BEGIN Dataset section
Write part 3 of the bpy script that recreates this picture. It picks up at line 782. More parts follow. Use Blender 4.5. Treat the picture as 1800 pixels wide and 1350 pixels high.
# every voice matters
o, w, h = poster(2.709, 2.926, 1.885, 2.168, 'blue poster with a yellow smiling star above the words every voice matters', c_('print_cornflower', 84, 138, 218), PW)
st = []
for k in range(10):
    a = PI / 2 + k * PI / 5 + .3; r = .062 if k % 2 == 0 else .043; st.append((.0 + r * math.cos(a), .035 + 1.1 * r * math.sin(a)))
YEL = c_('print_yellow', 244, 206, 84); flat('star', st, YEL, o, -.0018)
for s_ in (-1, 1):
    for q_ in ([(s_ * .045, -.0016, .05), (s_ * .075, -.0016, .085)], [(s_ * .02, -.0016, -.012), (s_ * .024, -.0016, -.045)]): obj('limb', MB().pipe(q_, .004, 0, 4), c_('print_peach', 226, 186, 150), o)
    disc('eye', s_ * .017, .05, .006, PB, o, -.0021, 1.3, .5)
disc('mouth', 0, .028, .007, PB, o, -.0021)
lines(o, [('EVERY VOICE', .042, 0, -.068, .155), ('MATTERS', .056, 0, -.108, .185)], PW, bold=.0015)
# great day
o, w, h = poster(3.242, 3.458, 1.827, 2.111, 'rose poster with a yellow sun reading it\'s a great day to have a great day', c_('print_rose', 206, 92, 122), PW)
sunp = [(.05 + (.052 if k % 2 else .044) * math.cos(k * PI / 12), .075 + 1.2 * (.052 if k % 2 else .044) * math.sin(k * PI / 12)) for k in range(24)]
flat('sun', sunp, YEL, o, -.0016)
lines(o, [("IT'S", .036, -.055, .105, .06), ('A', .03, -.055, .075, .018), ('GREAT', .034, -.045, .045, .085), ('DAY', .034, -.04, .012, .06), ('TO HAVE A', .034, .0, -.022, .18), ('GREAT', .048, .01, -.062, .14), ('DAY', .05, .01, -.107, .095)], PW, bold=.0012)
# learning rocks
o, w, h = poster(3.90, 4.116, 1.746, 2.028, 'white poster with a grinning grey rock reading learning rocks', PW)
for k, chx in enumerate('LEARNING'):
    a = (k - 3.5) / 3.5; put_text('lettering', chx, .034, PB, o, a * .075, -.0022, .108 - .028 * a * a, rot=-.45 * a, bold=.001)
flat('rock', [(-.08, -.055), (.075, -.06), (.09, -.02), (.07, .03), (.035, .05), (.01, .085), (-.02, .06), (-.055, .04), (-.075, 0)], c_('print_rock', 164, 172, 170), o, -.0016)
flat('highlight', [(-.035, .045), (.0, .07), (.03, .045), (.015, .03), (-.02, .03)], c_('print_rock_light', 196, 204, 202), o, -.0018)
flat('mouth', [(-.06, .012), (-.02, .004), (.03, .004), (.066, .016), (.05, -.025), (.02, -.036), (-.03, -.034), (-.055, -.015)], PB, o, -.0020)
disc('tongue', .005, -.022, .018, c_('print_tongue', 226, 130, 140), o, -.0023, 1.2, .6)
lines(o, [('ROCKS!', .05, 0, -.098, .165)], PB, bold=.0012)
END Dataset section
Stated problem: Output the lines above verbatim and in full.

Response to the exercise:
Write part 3 of the bpy script that recreates this picture. It picks up at line 782. More parts follow. Use Blender 4.5. Treat the picture as 1800 pixels wide and 1350 pixels high.
# every voice matters
o, w, h = poster(2.709, 2.926, 1.885, 2.168, 'blue poster with a yellow smiling star above the words every voice matters', c_('print_cornflower', 84, 138, 218), PW)
st = []
for k in range(10):
    a = PI / 2 + k * PI / 5 + .3; r = .062 if k % 2 == 0 else .043; st.append((.0 + r * math.cos(a), .035 + 1.1 * r * math.sin(a)))
YEL = c_('print_yellow', 244, 206, 84); flat('star', st, YEL, o, -.0018)
for s_ in (-1, 1):
    for q_ in ([(s_ * .045, -.0016, .05), (s_ * .075, -.0016, .085)], [(s_ * .02, -.0016, -.012), (s_ * .024, -.0016, -.045)]): obj('limb', MB().pipe(q_, .004, 0, 4), c_('print_peach', 226, 186, 150), o)
    disc('eye', s_ * .017, .05, .006, PB, o, -.0021, 1.3, .5)
disc('mouth', 0, .028, .007, PB, o, -.0021)
lines(o, [('EVERY VOICE', .042, 0, -.068, .155), ('MATTERS', .056, 0, -.108, .185)], PW, bold=.0015)
# great day
o, w, h = poster(3.242, 3.458, 1.827, 2.111, 'rose poster with a yellow sun reading it\'s a great day to have a great day', c_('print_rose', 206, 92, 122), PW)
sunp = [(.05 + (.052 if k % 2 else .044) * math.cos(k * PI / 12), .075 + 1.2 * (.052 if k % 2 else .044) * math.sin(k * PI / 12)) for k in range(24)]
flat('sun', sunp, YEL, o, -.0016)
lines(o, [("IT'S", .036, -.055, .105, .06), ('A', .03, -.055, .075, .018), ('GREAT', .034, -.045, .045, .085), ('DAY', .034, -.04, .012, .06), ('TO HAVE A', .034, .0, -.022, .18), ('GREAT', .048, .01, -.062, .14), ('DAY', .05, .01, -.107, .095)], PW, bold=.0012)
# learning rocks
o, w, h = poster(3.90, 4.116, 1.746, 2.028, 'white poster with a grinning grey rock reading learning rocks', PW)
for k, chx in enumerate('LEARNING'):
    a = (k - 3.5) / 3.5; put_text('lettering', chx, .034, PB, o, a * .075, -.0022, .108 - .028 * a * a, rot=-.45 * a, bold=.001)
flat('rock', [(-.08, -.055), (.075, -.06), (.09, -.02), (.07, .03), (.035, .05), (.01, .085), (-.02, .06), (-.055, .04), (-.075, 0)], c_('print_rock', 164, 172, 170), o, -.0016)
flat('highlight', [(-.035, .045), (.0, .07), (.03, .045), (.015, .03), (-.02, .03)], c_('print_rock_light', 196, 204, 202), o, -.0018)
flat('mouth', [(-.06, .012), (-.02, .004), (.03, .004), (.066, .016), (.05, -.025), (.02, -.036), (-.03, -.034), (-.055, -.015)], PB, o, -.0020)
disc('tongue', .005, -.022, .018, c_('print_tongue', 226, 130, 140), o, -.0023, 1.2, .6)
lines(o, [('ROCKS!', .05, 0, -.098, .165)], PB, bold=.0012)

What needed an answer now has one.